(begin)
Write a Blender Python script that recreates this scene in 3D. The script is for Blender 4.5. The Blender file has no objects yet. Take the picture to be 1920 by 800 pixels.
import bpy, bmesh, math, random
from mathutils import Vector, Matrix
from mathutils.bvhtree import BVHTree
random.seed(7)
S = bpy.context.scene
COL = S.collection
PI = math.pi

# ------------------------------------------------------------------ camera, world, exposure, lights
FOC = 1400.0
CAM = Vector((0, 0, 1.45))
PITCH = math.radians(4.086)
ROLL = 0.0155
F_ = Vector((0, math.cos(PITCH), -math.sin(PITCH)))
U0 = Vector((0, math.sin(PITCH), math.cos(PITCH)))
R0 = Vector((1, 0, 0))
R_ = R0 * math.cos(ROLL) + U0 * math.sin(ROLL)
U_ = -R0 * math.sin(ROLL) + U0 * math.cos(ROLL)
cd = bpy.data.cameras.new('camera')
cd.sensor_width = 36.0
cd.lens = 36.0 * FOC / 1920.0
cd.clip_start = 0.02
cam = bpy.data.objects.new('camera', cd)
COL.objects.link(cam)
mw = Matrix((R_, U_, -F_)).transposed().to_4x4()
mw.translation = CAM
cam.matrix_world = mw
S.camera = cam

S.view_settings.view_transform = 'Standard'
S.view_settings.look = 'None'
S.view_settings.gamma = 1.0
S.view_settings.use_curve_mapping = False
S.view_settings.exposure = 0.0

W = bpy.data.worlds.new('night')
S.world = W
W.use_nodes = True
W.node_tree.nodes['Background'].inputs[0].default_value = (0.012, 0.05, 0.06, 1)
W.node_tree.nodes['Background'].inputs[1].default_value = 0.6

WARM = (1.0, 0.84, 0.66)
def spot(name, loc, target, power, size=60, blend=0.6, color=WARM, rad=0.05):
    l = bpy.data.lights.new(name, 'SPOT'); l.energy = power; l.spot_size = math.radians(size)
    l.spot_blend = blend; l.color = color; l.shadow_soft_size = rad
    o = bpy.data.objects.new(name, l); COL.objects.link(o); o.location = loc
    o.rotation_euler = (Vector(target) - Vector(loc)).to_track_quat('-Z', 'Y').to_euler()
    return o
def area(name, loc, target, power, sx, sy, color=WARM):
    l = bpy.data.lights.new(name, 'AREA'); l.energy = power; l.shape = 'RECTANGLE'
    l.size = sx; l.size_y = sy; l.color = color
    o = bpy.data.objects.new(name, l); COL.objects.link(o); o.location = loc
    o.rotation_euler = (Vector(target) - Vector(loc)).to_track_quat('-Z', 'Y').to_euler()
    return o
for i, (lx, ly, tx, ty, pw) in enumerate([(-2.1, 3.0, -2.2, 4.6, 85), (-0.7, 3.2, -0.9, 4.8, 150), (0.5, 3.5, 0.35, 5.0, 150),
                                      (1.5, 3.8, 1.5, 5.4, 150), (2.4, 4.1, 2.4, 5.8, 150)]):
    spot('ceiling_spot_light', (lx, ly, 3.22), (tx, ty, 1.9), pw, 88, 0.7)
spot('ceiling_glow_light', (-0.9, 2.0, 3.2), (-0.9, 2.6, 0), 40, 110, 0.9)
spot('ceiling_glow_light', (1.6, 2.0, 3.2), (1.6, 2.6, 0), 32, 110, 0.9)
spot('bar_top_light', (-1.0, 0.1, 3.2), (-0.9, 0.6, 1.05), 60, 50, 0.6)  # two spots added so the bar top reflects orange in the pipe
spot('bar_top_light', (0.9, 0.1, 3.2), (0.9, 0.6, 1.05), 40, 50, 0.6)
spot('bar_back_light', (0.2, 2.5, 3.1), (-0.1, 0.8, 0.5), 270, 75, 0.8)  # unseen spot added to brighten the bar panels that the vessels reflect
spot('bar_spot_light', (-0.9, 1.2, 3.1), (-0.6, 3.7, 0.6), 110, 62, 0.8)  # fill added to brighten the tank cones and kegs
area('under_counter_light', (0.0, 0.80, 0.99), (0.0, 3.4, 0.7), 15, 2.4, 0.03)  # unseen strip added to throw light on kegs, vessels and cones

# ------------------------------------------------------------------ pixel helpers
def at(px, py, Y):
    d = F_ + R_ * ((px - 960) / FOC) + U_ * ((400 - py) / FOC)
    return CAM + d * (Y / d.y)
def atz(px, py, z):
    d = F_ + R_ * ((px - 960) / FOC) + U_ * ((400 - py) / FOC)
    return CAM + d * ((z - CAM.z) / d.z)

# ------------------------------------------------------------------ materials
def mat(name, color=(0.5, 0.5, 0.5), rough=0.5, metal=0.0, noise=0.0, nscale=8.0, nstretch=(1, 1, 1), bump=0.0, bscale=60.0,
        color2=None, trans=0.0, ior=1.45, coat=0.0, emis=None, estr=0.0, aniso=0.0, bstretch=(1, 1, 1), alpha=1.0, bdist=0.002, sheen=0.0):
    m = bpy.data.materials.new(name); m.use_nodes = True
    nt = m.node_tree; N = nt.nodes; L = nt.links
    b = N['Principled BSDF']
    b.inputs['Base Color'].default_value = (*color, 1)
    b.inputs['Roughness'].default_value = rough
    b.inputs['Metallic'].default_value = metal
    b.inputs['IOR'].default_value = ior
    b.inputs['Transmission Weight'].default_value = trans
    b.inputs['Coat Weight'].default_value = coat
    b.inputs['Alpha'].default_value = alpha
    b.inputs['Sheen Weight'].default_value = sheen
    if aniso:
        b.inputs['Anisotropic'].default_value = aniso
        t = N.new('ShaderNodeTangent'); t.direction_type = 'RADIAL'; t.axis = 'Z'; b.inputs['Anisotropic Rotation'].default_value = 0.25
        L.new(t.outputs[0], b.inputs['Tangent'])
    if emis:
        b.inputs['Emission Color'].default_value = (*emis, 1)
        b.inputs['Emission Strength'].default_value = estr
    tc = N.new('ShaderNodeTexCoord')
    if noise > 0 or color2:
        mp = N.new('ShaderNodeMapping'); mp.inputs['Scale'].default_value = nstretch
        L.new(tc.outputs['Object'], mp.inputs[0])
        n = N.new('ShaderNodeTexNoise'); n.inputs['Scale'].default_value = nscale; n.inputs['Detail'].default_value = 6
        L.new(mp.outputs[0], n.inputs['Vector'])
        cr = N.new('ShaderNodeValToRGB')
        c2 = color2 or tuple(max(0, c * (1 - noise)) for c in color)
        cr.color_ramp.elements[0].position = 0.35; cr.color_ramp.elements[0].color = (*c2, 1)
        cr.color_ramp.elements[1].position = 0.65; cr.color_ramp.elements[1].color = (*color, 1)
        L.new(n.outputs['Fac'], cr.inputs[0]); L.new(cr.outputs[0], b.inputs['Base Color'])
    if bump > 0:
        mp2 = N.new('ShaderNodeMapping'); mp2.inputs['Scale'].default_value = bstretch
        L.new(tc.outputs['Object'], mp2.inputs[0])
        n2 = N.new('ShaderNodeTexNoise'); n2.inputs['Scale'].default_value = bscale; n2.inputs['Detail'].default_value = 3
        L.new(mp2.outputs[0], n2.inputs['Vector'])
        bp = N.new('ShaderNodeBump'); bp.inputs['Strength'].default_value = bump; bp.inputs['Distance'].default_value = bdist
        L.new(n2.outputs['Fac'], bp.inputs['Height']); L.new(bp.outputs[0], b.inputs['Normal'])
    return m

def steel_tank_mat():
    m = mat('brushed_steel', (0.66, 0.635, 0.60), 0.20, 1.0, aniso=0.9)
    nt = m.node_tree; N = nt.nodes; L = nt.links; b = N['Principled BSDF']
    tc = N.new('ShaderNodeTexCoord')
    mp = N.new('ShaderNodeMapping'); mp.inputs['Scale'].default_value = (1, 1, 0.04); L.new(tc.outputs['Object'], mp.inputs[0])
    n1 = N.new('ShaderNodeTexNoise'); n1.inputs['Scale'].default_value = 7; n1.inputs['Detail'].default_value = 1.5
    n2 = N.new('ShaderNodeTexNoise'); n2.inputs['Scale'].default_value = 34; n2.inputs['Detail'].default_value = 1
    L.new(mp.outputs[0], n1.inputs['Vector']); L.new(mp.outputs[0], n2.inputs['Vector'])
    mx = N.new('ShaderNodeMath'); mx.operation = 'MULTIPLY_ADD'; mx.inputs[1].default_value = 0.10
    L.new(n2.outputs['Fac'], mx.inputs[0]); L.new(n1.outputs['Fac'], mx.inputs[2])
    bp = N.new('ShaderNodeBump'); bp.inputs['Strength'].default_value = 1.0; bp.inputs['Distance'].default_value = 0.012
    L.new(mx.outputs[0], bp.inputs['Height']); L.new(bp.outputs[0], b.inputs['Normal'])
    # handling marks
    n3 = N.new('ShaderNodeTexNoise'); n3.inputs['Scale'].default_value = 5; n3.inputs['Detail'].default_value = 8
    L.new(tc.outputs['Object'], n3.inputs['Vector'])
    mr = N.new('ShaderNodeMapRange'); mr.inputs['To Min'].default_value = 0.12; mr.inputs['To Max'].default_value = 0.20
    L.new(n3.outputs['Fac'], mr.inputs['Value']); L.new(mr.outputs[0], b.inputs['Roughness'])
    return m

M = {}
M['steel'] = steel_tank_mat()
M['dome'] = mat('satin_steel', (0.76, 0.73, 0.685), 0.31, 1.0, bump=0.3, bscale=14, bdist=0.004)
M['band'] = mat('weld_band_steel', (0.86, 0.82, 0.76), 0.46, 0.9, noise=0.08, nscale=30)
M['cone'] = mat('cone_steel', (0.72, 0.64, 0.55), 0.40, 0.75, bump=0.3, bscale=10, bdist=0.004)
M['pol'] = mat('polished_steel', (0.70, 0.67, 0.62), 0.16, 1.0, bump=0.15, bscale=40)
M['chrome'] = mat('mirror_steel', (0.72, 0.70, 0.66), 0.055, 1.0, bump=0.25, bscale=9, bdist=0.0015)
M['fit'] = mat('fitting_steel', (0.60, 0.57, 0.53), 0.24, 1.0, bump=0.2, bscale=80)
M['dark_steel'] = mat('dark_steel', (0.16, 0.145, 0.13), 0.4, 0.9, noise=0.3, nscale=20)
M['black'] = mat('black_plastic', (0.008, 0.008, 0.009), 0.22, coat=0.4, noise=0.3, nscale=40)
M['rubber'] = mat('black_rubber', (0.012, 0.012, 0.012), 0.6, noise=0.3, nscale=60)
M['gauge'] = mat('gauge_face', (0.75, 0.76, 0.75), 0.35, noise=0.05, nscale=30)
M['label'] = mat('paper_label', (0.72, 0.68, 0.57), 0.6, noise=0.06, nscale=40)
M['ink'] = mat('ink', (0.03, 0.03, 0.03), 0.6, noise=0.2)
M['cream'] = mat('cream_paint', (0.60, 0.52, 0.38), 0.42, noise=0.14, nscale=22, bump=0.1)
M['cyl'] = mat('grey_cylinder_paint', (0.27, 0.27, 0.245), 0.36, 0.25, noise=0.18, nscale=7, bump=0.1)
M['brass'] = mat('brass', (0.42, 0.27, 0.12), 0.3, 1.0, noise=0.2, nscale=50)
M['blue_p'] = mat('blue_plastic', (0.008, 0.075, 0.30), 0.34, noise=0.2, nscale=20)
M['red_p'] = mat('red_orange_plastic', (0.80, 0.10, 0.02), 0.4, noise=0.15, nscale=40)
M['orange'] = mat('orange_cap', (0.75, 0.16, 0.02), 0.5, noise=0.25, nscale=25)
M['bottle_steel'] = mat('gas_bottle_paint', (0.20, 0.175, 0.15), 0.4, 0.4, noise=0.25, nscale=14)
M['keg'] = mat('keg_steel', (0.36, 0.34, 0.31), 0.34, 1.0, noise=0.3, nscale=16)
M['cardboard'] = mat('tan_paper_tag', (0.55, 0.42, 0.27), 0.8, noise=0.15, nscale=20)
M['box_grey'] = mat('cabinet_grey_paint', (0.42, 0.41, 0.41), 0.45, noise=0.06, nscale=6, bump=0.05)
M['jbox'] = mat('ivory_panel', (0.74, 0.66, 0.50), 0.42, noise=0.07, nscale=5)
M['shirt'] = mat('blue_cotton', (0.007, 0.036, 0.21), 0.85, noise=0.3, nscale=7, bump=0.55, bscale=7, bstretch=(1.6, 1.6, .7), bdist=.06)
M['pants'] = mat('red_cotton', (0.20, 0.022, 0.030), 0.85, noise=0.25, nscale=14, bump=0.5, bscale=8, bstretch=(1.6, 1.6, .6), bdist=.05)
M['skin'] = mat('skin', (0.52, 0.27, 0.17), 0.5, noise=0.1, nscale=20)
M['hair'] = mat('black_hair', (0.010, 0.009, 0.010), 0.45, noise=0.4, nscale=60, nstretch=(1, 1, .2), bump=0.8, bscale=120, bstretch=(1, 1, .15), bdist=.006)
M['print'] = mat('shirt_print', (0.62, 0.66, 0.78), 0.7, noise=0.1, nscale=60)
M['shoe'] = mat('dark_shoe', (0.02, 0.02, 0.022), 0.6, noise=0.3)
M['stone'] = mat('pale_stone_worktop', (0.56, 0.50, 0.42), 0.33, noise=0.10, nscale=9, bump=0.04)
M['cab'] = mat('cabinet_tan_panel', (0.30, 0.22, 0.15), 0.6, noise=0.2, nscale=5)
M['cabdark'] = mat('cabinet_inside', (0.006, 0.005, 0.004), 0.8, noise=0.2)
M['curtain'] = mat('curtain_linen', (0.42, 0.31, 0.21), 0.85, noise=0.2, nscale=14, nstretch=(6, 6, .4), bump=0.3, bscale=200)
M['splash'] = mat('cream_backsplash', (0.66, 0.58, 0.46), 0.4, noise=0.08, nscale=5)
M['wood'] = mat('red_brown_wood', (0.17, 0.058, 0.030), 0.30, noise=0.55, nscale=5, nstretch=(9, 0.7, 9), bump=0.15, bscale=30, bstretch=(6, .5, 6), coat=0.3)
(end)
Your task is to quote the lines above, beginning with the first and ending with the one that holds "S.view_settings.exposure = 0.0".

Write a Blender Python script that recreates this scene in 3D. The script is for Blender 4.5. The Blender file has no objects yet. Take the picture to be 1920 by 800 pixels.
import bpy, bmesh, math, random
from mathutils import Vector, Matrix
from mathutils.bvhtree import BVHTree
random.seed(7)
S = bpy.context.scene
COL = S.collection
PI = math.pi

# ------------------------------------------------------------------ camera, world, exposure, lights
FOC = 1400.0
CAM = Vector((0, 0, 1.45))
PITCH = math.radians(4.086)
ROLL = 0.0155
F_ = Vector((0, math.cos(PITCH), -math.sin(PITCH)))
U0 = Vector((0, math.sin(PITCH), math.cos(PITCH)))
R0 = Vector((1, 0, 0))
R_ = R0 * math.cos(ROLL) + U0 * math.sin(ROLL)
U_ = -R0 * math.sin(ROLL) + U0 * math.cos(ROLL)
cd = bpy.data.cameras.new('camera')
cd.sensor_width = 36.0
cd.lens = 36.0 * FOC / 1920.0
cd.clip_start = 0.02
cam = bpy.data.objects.new('camera', cd)
COL.objects.link(cam)
mw = Matrix((R_, U_, -F_)).transposed().to_4x4()
mw.translation = CAM
cam.matrix_world = mw
S.camera = cam

S.view_settings.view_transform = 'Standard'
S.view_settings.look = 'None'
S.view_settings.gamma = 1.0
S.view_settings.use_curve_mapping = False
S.view_settings.exposure = 0.0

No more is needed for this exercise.